start Source data
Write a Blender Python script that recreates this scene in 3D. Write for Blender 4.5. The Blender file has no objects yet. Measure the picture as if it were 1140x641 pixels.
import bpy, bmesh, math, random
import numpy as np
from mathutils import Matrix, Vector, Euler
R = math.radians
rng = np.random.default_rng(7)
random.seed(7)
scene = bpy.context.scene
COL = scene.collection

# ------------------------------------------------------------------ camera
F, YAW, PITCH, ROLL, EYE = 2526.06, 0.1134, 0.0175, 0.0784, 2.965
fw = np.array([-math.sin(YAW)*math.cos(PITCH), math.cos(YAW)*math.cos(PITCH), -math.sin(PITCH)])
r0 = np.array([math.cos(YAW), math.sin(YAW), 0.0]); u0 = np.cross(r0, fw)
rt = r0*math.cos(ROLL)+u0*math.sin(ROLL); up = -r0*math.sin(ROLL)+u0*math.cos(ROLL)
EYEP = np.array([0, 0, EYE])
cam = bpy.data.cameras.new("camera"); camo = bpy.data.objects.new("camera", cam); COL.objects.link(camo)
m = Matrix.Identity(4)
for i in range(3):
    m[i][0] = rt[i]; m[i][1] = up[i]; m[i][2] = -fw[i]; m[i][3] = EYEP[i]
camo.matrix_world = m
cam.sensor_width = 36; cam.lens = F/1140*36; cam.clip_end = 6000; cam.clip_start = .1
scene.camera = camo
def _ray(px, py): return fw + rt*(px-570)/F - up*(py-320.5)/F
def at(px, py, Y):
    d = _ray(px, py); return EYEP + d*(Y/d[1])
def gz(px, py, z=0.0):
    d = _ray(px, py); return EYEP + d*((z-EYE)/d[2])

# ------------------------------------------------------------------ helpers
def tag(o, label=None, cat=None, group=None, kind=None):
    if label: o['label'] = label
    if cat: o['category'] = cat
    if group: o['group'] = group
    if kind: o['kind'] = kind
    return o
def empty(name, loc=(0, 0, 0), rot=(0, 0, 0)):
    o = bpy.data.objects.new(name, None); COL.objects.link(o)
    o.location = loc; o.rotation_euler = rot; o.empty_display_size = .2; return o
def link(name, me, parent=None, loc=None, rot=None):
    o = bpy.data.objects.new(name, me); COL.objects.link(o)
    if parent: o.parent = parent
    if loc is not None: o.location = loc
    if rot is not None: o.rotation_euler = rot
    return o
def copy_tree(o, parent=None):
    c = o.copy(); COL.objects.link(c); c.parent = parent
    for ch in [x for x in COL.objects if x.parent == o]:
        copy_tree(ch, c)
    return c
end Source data
*Required task:*
Copy every line in the listing above where the string "scene" turns up.

*Exercise result:*
Write a Blender Python script that recreates this scene in 3D. Write for Blender 4.5. The Blender file has no objects yet. Measure the picture as if it were 1140x641 pixels.
scene = bpy.context.scene
COL = scene.collection
scene.camera = camo